## SHORT TASK
Lift out each line of the data that holds "Write".

-- start of RECORD SET --

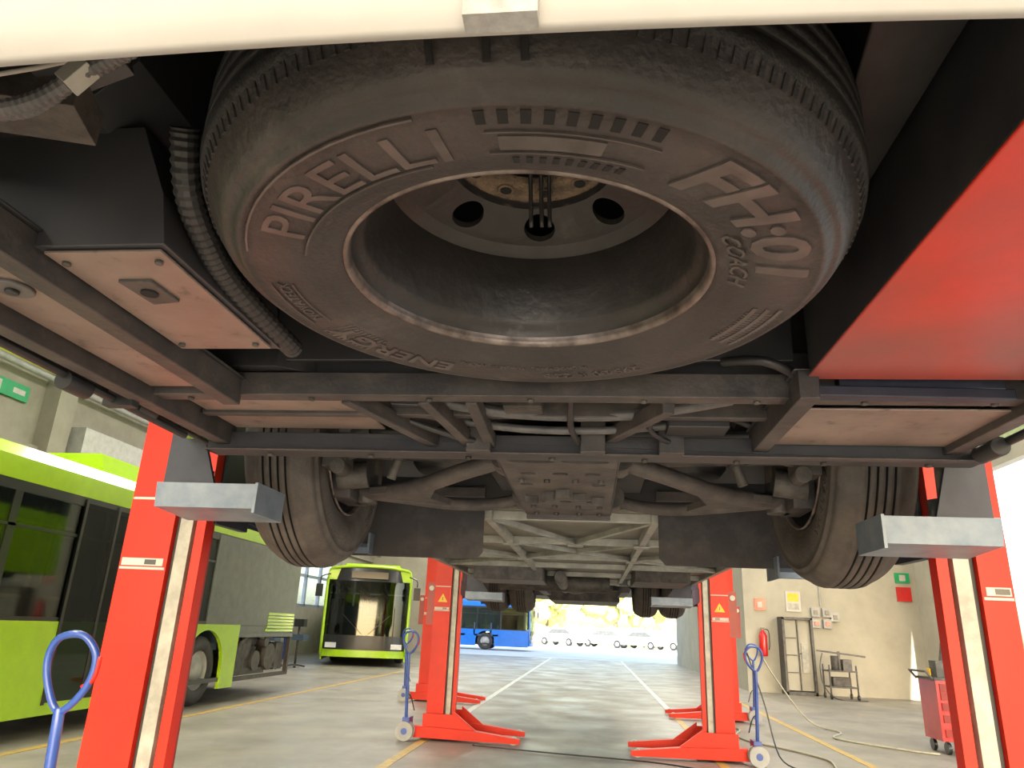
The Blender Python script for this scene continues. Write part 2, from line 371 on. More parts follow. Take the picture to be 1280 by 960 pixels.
for sx in(-1,1):
    x0,x1=sorted((XC+sx*1.23,XC+sx*1.27))
    mb.bx(x0,x1,3.58,8.9,1.82,2.9,M_LIME); mb.bx(x0,x1,10.3,12.8,1.82,2.9,M_LIME)
    mb.bx(x0,x1,2.35,3.58,2.55,2.9,M_LIME); mb.bx(x0,x1,8.9,10.3,2.55,2.9,M_LIME)
    mb.bx(x0,x1,2.35,12.8,2.9,4.3,M_BUSBLK)
    l0,l1=sorted((XC+sx*1.215,XC+sx*1.228))
    mb.bx(l0,l1,.75,2.3,1.83,2.6,M_BLACK); mb.bx(l0,l1,3.62,8.9,1.83,2.6,M_BLACK); mb.bx(l0,l1,10.3,12.8,1.83,2.6,M_BLACK)
    for yc in (2.95,9.6):
        pts=[(yc+.66*math.cos(a),1.97+.66*math.sin(a)) for a in [PI*i/16 for i in range(17)]]
        for (a,b),(c,d) in zip(pts,pts[1:]):
            mb.add([(XC+sx*.62,a,b),(XC+sx*.62,c,d),(XC+sx*1.24,c,d),(XC+sx*1.24,a,b)],[(0,1,2,3)],M_BLACK,True)
        mb.prism([(yc-.68,1.97)]+[(yc+.66*math.cos(PI-a),1.97+.66*math.sin(PI-a)) for a in [PI*i/16 for i in range(17)]]+[(yc+.68,1.97)],'x',XC+sx*.60,XC+sx*.62,M_BLACK)
mb.bx(XC-1.25,XC+1.25,.6,12.8,4.5,4.6,M_LIME)
mb.bx(XC-1.2,XC+1.2,.53,.56,2.6,4.5,M_BUSBLK)
mb.bx(XC-1.25,XC+1.25,12.8,12.85,1.82,4.5,M_LIME)
mb.bx(XC-1.22,XC+1.22,.55,3.64,2.40,2.44,M_BLACK)
mb.bx(XC-1.22,XC+1.22,3.62,3.66,1.84,2.44,M_BLACK)
mb.bx(XC-1.22,XC+1.22,8.84,8.88,1.84,2.44,M_BLACK); mb.bx(XC-1.22,XC+1.22,10.38,10.42,1.84,2.44,M_BLACK)
mb.build(bus)
mb=MB('front_chassis')
mb.bx(XC-1.2,XC+1.2,.56,.60,1.98,2.4,M_BLACK)
for x,y0,y1 in((-.90,.58,1.64),(-1.13,.62,2.08),(.98,.62,2.10),(.47,1.55,2.08)):
    mb.bx(x-.022,x+.022,y0,y1,1.75,1.815,M_CHAS)
    mb.bx(x-.03,x+.03,y0,y1,1.815,1.82,M_NAVY)
mb.bx(-1.15,1.05,1.63,1.68,1.775,1.835,M_CHAS); mb.bx(-1.15,1.05,1.66,1.70,1.84,1.90,M_NAVY)
mb.bx(-1.18,1.06,2.05,2.12,1.73,1.79,M_NAVY); mb.bx(-1.18,1.06,2.03,2.05,1.73,1.735,M_CHAS)
mb.bx(-1.1,1.0,1.85,1.88,1.79,1.83,M_CHAS)
mb.bx(-1.2,1.1,1.72,1.75,1.86,2.3,M_NAVY)
mb.bx(-.80,.46,1.612,1.625,1.86,2.35,M_NAVY)
mb.bx(-1.10,-.93,.62,1.60,1.785,1.79,M_ALU)
mb.bx(-1.09,-.62,1.70,2.04,1.80,1.806,M_ALU)
mb.bx(.50,.96,1.70,2.04,1.77,1.776,M_ALU)
mb.bx(-.50,.36,1.70,2.04,1.85,1.856,M_ALU2)
mb.box((-.30,1.87,1.82),(.5,.05,.02),M_BGREY,Matrix.Rotation(.12,3,'Z'))
mb.tube([(-.45,1.80,1.82),(-.2,1.86,1.80),(.1,1.86,1.80),(.35,1.78,1.82)],.016,M_HOSE)
mb.tube([(-.48,1.95,1.82),(-.2,1.98,1.79),(.1,1.97,1.79),(.4,1.93,1.82)],.012,M_HOSE)
mb.tube([(-.05,1.70,1.85),(-.06,1.85,1.77),(-.04,2.02,1.76)],.009,M_BLACK); mb.tube([(.2,1.72,1.82),(.15,1.9,1.775),(.25,2.05,1.76)],.008,M_BLACK)
mb.box((.28,1.93,1.80),(.16,.09,.05),M_BLACK); mb.box((-.18,1.78,1.81),(.10,.07,.05),M_ENG)
mb.tube([(-.55,1.9,1.8),(-.35,2.0,1.76),(-.28,2.1,1.80),(-.25,2.25,1.86)],.010,M_BLACK)
for (a,b) in(((-.62,1.68),(-.47,2.05)),((-.30,1.68),(-.30,2.05)),((-.42,1.68),(-.36,2.05)),((.05,2.05),(.18,1.68))):
    mb.beam((a[0],a[1],1.79),(b[0],b[1],1.77),.03,.04,M_CHAS)
for x in(-1.02,-.70,-.40,-.15,.12,.38,.62,.9):
    mb.cyl((x,1.655,1.776),(x,1.655,1.768),.009,M_ENG,n=6); mb.cyl((x+.03,2.085,1.731),(x+.03,2.085,1.722),.010,M_ENG,n=6)
for x in(-.33,.0,.22): mb.bx(x-.035,x+.035,2.0,2.05,1.73,1.82,M_CHAS)
mb.bx(.55,.9,1.60,1.63,1.79,1.82,M_FORKD)
mb.cyl((-1.02,1.05,1.786),(-1.02,1.05,1.778),.035,M_HOSE,n=20); mb.cyl((-1.02,1.05,1.779),(-1.02,1.05,1.771),.012,M_BLACK,n=12)
mb.build(bus,bevel=.003)
mb=MB('left_equipment')
mb.prism([(-1.25,1.79),(-.66,1.79),(-.68,1.88),(-.74,2.01),(-1.25,2.01)],'y',.92,1.36,M_BGREY)
mb.prism([(-1.2,2.0),(-.80,2.0),(-.72,2.08),(-.70,2.38),(-1.2,2.38)],'y',.85,1.3,M_BGREY)
mb.bx(-.868,-.67,.93,1.34,1.782,1.787,M_ALU)
mb.prism([(-.80,1.02),(-.74,1.02),(-.735,1.10),(-.79,1.11)],'z',1.776,1.782,M_CHAS); mb.cyl((-.767,1.06,1.777),(-.767,1.06,1.772),.015,M_GROOVE,n=16)
for x,y in((-.85,.96),(-.69,.96),(-.85,1.31),(-.69,1.31)): mb.cyl((x,y,1.782),(x,y,1.776),.007,M_ENG,n=8)
mb.prism([(-1.12,1.60),(-.78,1.60),(-.70,1.66),(-1.12,1.66)],'z',1.84,1.9,M_NAVY)
mb.tube([(-.61,.84,1.94),(-.625,.90,1.87),(-.64,1.0,1.835),(-.65,1.1,1.82),(-.655,1.25,1.815),(-.66,1.42,1.815)],.023,M_BLACK,n=14,sm=14,rip=.84)
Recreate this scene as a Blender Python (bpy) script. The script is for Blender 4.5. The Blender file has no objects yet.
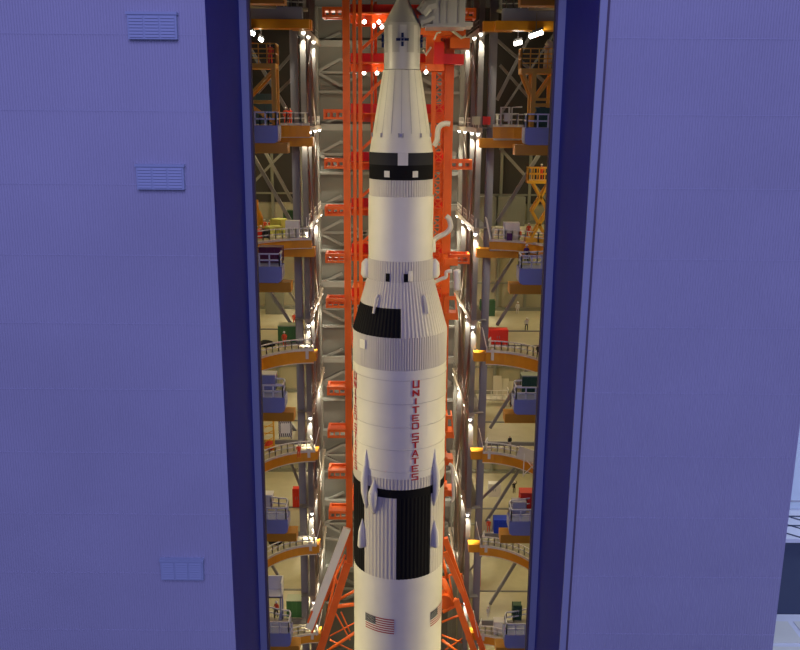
import bpy, math, random
from mathutils import Vector, Matrix
random.seed(7)
C = bpy.context.scene.collection
D2R = math.radians
# ------------------------------------------------------------------ camera
F, PITCH, ROLL, DIST, H = 870.0, D2R(13.57), D2R(0.43), 90.8, 88.0
cam_d = bpy.data.cameras.new('camera'); cam = bpy.data.objects.new('camera', cam_d); C.objects.link(cam)
cam_d.sensor_fit = 'HORIZONTAL'; cam_d.sensor_width = 36; cam_d.lens = F/800*36
cam_d.clip_start = 0.5; cam_d.clip_end = 2000
ROT = Matrix.Rotation(math.pi/2-PITCH, 3, 'X') @ Matrix.Rotation(ROLL, 3, 'Z')
cam.matrix_world = Matrix.Translation((0, -DIST, H)) @ ROT.to_4x4()
bpy.context.scene.camera = cam
def P(px, py, Y):
    d = ROT @ Vector(((px-400)/F, -(py-325)/F, -1))
    k = (Y+DIST)/d.y
    return Vector((d.x*k, Y, H+d.z*k))
def proj(v):
    q = ROT.transposed() @ (Vector(v)-Vector((0, -DIST, H)))
    return 400-F*q.x/q.z, 325+F*q.y/q.z
def XA(px, Y, z):
    _, py = proj((0, Y, z)); return P(px, py, Y).x
def ZA(py, Y, px=400): return P(px, py, Y).z
# ------------------------------------------------------------------ materials
def mat(name, col, rough=.6, metal=0, emit=None, es=0, noise=.0, nscale=1.0, bump=0, bscale=5):
    m = bpy.data.materials.new(name); m.use_nodes = True
    nt = m.node_tree; b = nt.nodes['Principled BSDF']
    b.inputs['Roughness'].default_value = rough; b.inputs['Metallic'].default_value = metal
    b.inputs['Base Color'].default_value = (*col, 1)
    if noise or bump:
        tc = nt.nodes.new('ShaderNodeTexCoord')
    if noise:
        n = nt.nodes.new('ShaderNodeTexNoise'); n.inputs['Scale'].default_value = nscale; n.inputs['Detail'].default_value = 4
        nt.links.new(tc.outputs['Object'], n.inputs['Vector'])
        r = nt.nodes.new('ShaderNodeMapRange'); r.inputs[1].default_value = .3; r.inputs[2].default_value = .7
        r.inputs[3].default_value = 1-noise; r.inputs[4].default_value = 1+noise
        nt.links.new(n.outputs[0], r.inputs[0])
        mx = nt.nodes.new('ShaderNodeVectorMath'); mx.operation = 'SCALE'; mx.inputs[0].default_value = col
        nt.links.new(r.outputs[0], mx.inputs['Scale']); nt.links.new(mx.outputs[0], b.inputs['Base Color'])
    if bump:
        n2 = nt.nodes.new('ShaderNodeTexNoise'); n2.inputs['Scale'].default_value = bscale
        nt.links.new(tc.outputs['Object'], n2.inputs['Vector'])
        bp = nt.nodes.new('ShaderNodeBump'); bp.inputs['Strength'].default_value = bump
        nt.links.new(n2.outputs[0], bp.inputs['Height']); nt.links.new(bp.outputs[0], b.inputs['Normal'])
    if emit:
        b.inputs['Emission Color'].default_value = (*emit, 1); b.inputs['Emission Strength'].default_value = es
    return m
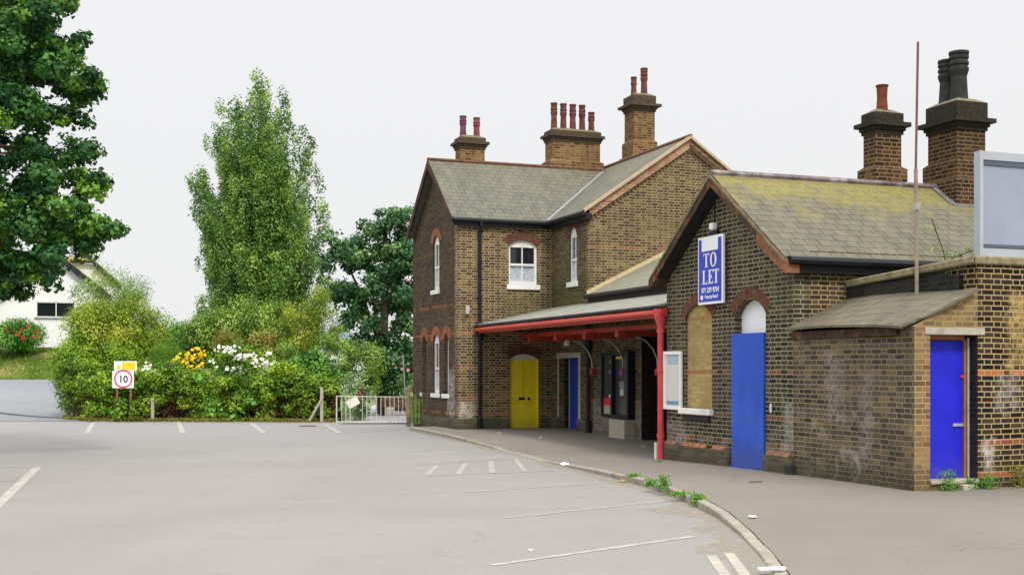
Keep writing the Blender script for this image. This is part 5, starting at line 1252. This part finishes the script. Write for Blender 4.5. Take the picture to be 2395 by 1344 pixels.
crumple('paper_scrap', 1760, 1208, -.02, .045, M_signw, 'white scrap on the pavement behind the kerb bend', .2)
crumple('paper_scrap', 300, 984, -.1, .07, M_pblue, 'pale blue scrap at the foot of the hedge under the speed sign', .3)
crumple('paper_scrap', 1240, 1296-10, -.1, .03, M_signw, 'tiny white scrap in the middle of the car park', .2)
x, y = onz(718, 998, -.1); st = MB().tube([(-.25, 0, .03), (0, .05, .035), (.28, .0, .03)], .02, 6).build('stick', plain('red_brown_stick', (.2, .1, .06), .9), None); st.location = (x, y, -.1); tag(st, 'brown stick lying on the car park in front of the hedge', 'stick')
x, y = onz(1805, 1332, -.06); st = MB().box(-.12, -.03, 0, .12, .03, .02).build('painted_lath', M_signw, None); st.location = (x, y, -.055); st.rotation_euler = (0, 0, .25); tag(st, 'short white strip of wood lying across the kerb at the bottom edge', 'strip')
x, y = onz(1768, 1128, 0); st = MB().tube([(-.1, 0, .01), (.1, .04, .015)], .008, 5).build('twig', M_bark, None); st.location = (x, y, 0); tag(st, 'dark twig on the pavement before the tall blue board', 'twig')

# ================================================================= LIGHT AND CAMERA
w = bpy.data.worlds.new('World'); SC.world = w; w.use_nodes = True; nt = w.node_tree; bg = nt.nodes['Background']
SUN_EL, SUN_AZ = 48, 160      # azimuth clockwise from +Y : behind the camera, to the right
sky = nt.nodes.new('ShaderNodeTexSky'); sky.sky_type = 'NISHITA'; sky.sun_disc = False; sky.sun_elevation = rad(SUN_EL); sky.sun_rotation = rad(SUN_AZ)
tc = nt.nodes.new('ShaderNodeTexCoord'); sp_ = nt.nodes.new('ShaderNodeSeparateXYZ'); nt.links.new(tc.outputs['Generated'], sp_.inputs[0])
rp = nt.nodes.new('ShaderNodeValToRGB'); nt.links.new(sp_.outputs[2], rp.inputs[0]); e = rp.color_ramp.elements
e[0].position = .0; e[0].color = (.345, .345, .345, 1); e[1].position = 1; e[1].color = (1, 1, 1, 1); q = e.new(.3); q.color = (.365, .365, .368, 1); q = e.new(.55); q.color = (.75, .75, .76, 1)
vm = nt.nodes.new('ShaderNodeVectorMath'); vm.operation = 'SCALE'; vm.inputs['Scale'].default_value = 25; nt.links.new(rp.outputs[0], vm.inputs[0])
mx = nt.nodes.new('ShaderNodeMix'); mx.data_type = 'RGBA'; mx.inputs[0].default_value = .96; nt.links.new(sky.outputs[0], mx.inputs[6]); nt.links.new(vm.outputs[0], mx.inputs[7])
nt.links.new(mx.outputs[2], bg.inputs[0]); bg.inputs[1].default_value = .1
sl_ = bpy.data.lights.new('Sun', 'SUN'); sl_.energy = 2.2; sl_.angle = rad(10); sl_.color = (1, .95, .86)
so = bpy.data.objects.new('Sun', sl_); COL.objects.link(so)
dr_ = Vector((math.sin(rad(SUN_AZ))*math.cos(rad(SUN_EL)), math.cos(rad(SUN_AZ))*math.cos(rad(SUN_EL)), math.sin(rad(SUN_EL))))
so.rotation_euler = dr_.to_track_quat('Z', 'Y').to_euler()
cd = bpy.data.cameras.new('Camera'); cam = bpy.data.objects.new('Camera', cd); COL.objects.link(cam); SC.camera = cam
cam.location = (0, 0, EYE); cam.rotation_euler = (rad(90), 0, 0); cd.sensor_width = 36; cd.lens = F/2395*36; cd.shift_y = (HZ-672)/2395; cd.clip_end = 2000; cd.clip_start = .1
SC.view_settings.view_transform = 'Standard'; SC.view_settings.look = 'None'; SC.view_settings.exposure = 0; SC.view_settings.gamma = 1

-- end of RECORD SET --

## RESPONSE
The Blender Python script for this scene continues. Write part 2, from line 371 on. More parts follow. Take the picture to be 1280 by 960 pixels.
Keep writing the Blender script for this image. This is part 5, starting at line 1252. This part finishes the script. Write for Blender 4.5. Take the picture to be 2395 by 1344 pixels.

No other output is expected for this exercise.